DIRECTION: Read the lines that follow and pick out every one containing the word "wide".

RECORDED INFORMATION:
──────────

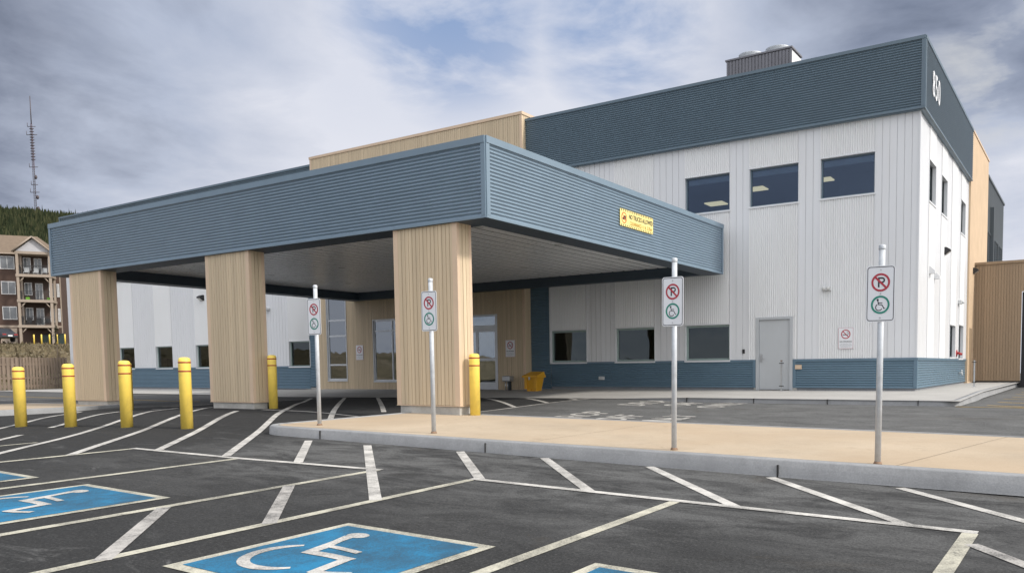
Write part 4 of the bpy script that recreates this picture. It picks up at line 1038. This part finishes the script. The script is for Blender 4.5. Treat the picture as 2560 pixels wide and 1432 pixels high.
# ------------------------------------------------------------------ slatted fence on the left
def fence_run(a, b, zf, H, label, gap=.19, wide=.115):
    a, b = Vector(a), Vector(b); L = (b - a).length; d = (b - a) / L; nn = Vector((d.y, -d.x))
    if nn.dot(Vector((1, -.5))) < 0: nn = -nn
    t = thing('wood_fence', (a.x, a.y, zf), label, 'fence', 'weathered slatted wood fences behind the walkway')
    def seg(mb, s0, s1, o0, o1, z0, z1):
        vs = []
        for z in (z0, z1):
            for (s_, o) in ((s0, o0), (s1, o0), (s1, o1), (s0, o1)):
                p = a + d * s_ + nn * o; vs.append((p.x, p.y, z))
        mb.add(vs, [(0, 3, 2, 1), (4, 5, 6, 7), (0, 1, 5, 4), (1, 2, 6, 5), (2, 3, 7, 6), (3, 0, 4, 7)])
    sl = MB(); s_ = 0
    while s_ < L:
        seg(sl, s_, min(L, s_ + wide), .02, .042, zf + .04 + R.uniform(-.01, .02), zf + H + R.uniform(-.03, .02)); s_ += gap
    sl.build('slats', 'fence', t)
    for z in (.18, .62, 1.35):
        r = MB(); seg(r, 0, L, -.02, .018, zf + z, zf + z + .1); r.build('rail', 'fence', t)
    bk = MB(); s_ = wide * .82
    while s_ < L:
        seg(bk, s_, min(L, s_ + wide * .95), -.05, -.022, zf + .9, zf + H - .02); s_ += gap
    bk.build('rear_slats', 'fence', t)
    k = 0.0
    while k <= L + .01:
        p = MB(); seg(p, k - .05, k + .05, -.13, -.03, zf - .3, zf + H - .05); p.build('fence_post', 'fence', t); k += L / max(1, round(L / 2.2))
fence_run((-50.6, 23.3), (-49.62, 20.52), -.21, 1.80, 'weathered slatted wood fence end between the two left bollards, showing dark gaps')
fence_run((-49.62, 20.45), (-50.9, 17.0), -.22, 1.82, 'weathered slatted wood fence at the left frame edge with closely spaced slats')

# ------------------------------------------------------------------ apartment building up the bank
def make_apartment():
    O = Vector((-111.48, 46.31, 4.35)); an = rad(24)
    U = CR * math.cos(an) + CF * math.sin(an); V = CF * math.cos(an) - CR * math.sin(an)
    t = thing('apartment_building', O, 'brown three storey apartment house with beige timber balconies and pale gable, left on the bank', 'building')
    def T(p): q = O + U * (p[0] * .80) + V * p[1]; return (q.x, q.y, O.z + p[2])
    def part(mb, n, m, par=None): return mb.xf(T).build(n, m, par or t)
    FH = [2.2, 5.28, 8.35]; EV = 11.1; TW, TD = 4.45, 2.3
    part(MB().box(-14, 4.98, TD, TD + 12, -1.5, EV), 'wall', 'aptbrown')
    part(MB().box(.0, TW, TD - .03, TD - .001, 2.2, EV), 'balcony_back_wall', 'aptdark')
    part(MB().box(-14, 5.0, TD - .04, TD - .001, 2.0, 2.25).box(4.93, 5.04, TD - .05, TD + .2, -1.5, EV), 'trim', 'apttrim')
    # posts, decks, braces, railings
    for x in (0, TW - .32):
        part(MB().box(x, x + .32, 0, .32, -1.2, EV), 'post', 'apttrim')
    part(MB().box(-.02, .24, TD - .3, TD - .05, FH[0], EV).box(TW - .26, TW, TD - .3, TD - .05, FH[0], EV), 'pilaster', 'apttrim')
    for fz in FH:
        dk = part(MB().box(-.08, TW + .08, -.06, TD - .002, fz - .32, fz), 'balcony_deck', 'apttrim')
        part(MB().box(.1, TW - .1, .3, TD - .1, fz - .38, fz - .322), 'deck_underside', 'aptdark', dk)
        rl = MB(); rl.box(.3, TW - .3, .06, .11, fz + 1.0, fz + 1.06); rl.box(.05, .1, .3, TD, fz + 1.0, fz + 1.06); k = .36
        rl.box(.3, TW - .3, .06, .10, fz + .08, fz + .12)
        while k < TW - .3: rl.box(k, k + .022, .07, .092, fz + .12, fz + 1.0); k += .13
        k = .4
        while k < TD: rl.box(.065, .087, k, k + .022, fz + .05, fz + 1.0); k += .13
        part(rl, 'railing', 'black')
        for (xa, xb) in ((.32, .95), (TW - .32, TW - .95)):
            part(MB().tube((xa, .16, fz - 1.0), (xb, .16, fz - .32), .09, n=4), 'brace', 'apttrim')
        # door, windows under the deck
        def win(x0, x1, z0, z1, y=TD - .06, nm='window'):
            w = part(MB().box(x0, x1, y - .03, y + .02, z0, z1), nm, 'aptwhite')
            part(MB().box(x0 + .1, (x0 + x1) / 2 - .04, y - .045, y - .032, z0 + .1, z1 - .1).box((x0 + x1) / 2 + .04, x1 - .1, y - .045, y - .032, z0 + .1, z1 - .1), 'pane', 'aptglass', w)
        win(.35, 1.35, fz + .7, fz + 2.25); win(1.75, 2.75, fz + .05, fz + 2.2, nm='balcony_door'); win(3.55, 4.2, fz + .5, fz + 2.2)
        win(-2.6, -.75, fz + .75, fz + 2.35); win(-6.2, -4.4, fz + .75, fz + 2.35); win(4.55, 4.88, fz + .55, fz + 2.2)
        # balcony furniture
        if fz == FH[1]:
            part(MB().box(.9, 1.35, .5, .8, fz + .02, fz + .32).box(3.6, 4.0, .5, .8, fz + .02, fz + .32), 'planter', 'lime')
        else:
            f = MB()
            for x in (.7, 1.9, 3.0):
                f.box(x, x + .6, .9, 1.5, fz + .3, fz + .42).box(x, x + .6, 1.42, 1.5, fz + .42, fz + .95)
                for q in (x, x + .55): f.box(q, q + .05, .9, .95, fz, fz + .3)
            part(f, 'patio_chairs', 'doorgrey' if fz == FH[2] else 'black')
    # roofs
    part(MB().box(-.1, TW + .1, -.02, TD, EV - .32, EV), 'balcony_beam', 'apttrim')
    g = MB(); g.add([(-.05, .05, EV), (TW + .05, .05, EV), (TW / 2, .05, EV + 1.55), (-.05, .12, EV), (TW + .05, .12, EV), (TW / 2, .12, EV + 1.55)], [(0, 1, 2), (3, 5, 4), (0, 3, 4, 1)]); part(g, 'gable', 'aptgable')
    r = MB(); e = .38; zr = EV + 1.75
    r.add([(-e, -.25, EV - .1), (TW / 2, -.25, zr), (TW / 2, 5.5, zr), (-e, 5.5, EV - .1), (TW + e, -.25, EV - .1), (TW + e, 5.5, EV - .1)], [(0, 1, 2, 3), (1, 4, 5, 2)])
    r.add([(-14.5, TD - .5, EV - .1), (5.4, TD - .5, EV - .1), (1.0, TD + 5.5, EV + 2.9), (-14.5, TD + 5.5, EV + 2.9), (5.4, TD + 12.5, EV - .1), (-14.5, TD + 12.5, EV - .1)], [(0, 1, 2, 3), (1, 4, 2), (3, 2, 4, 5)])
    part(r, 'roof', 'aptroof')
    b = MB()
    for (p, q) in (((-e, -.27, EV - .12), (TW / 2, -.27, zr)), ((TW + e, -.27, EV - .12), (TW / 2, -.27, zr))): b.tube(p, q, .13, n=4)
    b.tube((-14.5, TD - .52, EV - .14), (-.3, TD - .52, EV - .14), .11, n=4).tube((TW + .3, TD - .52, EV - .14), (5.4, TD - .52, EV - .14), .11, n=4)
    part(b, 'bargeboard', 'apttrim')
    part(MB().box(-3.0, -.9, TD - .05, TD + .05, -.1, 1.9), 'garage_door', 'apttrim')
    return t, T
apt, AT = make_apartment()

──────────

THE ANSWER:
Write part 4 of the bpy script that recreates this picture. It picks up at line 1038. This part finishes the script. The script is for Blender 4.5. Treat the picture as 2560 pixels wide and 1432 pixels high.
def fence_run(a, b, zf, H, label, gap=.19, wide=.115):
        seg(sl, s_, min(L, s_ + wide), .02, .042, zf + .04 + R.uniform(-.01, .02), zf + H + R.uniform(-.03, .02)); s_ += gap
    bk = MB(); s_ = wide * .82
        seg(bk, s_, min(L, s_ + wide * .95), -.05, -.022, zf + .9, zf + H - .02); s_ += gap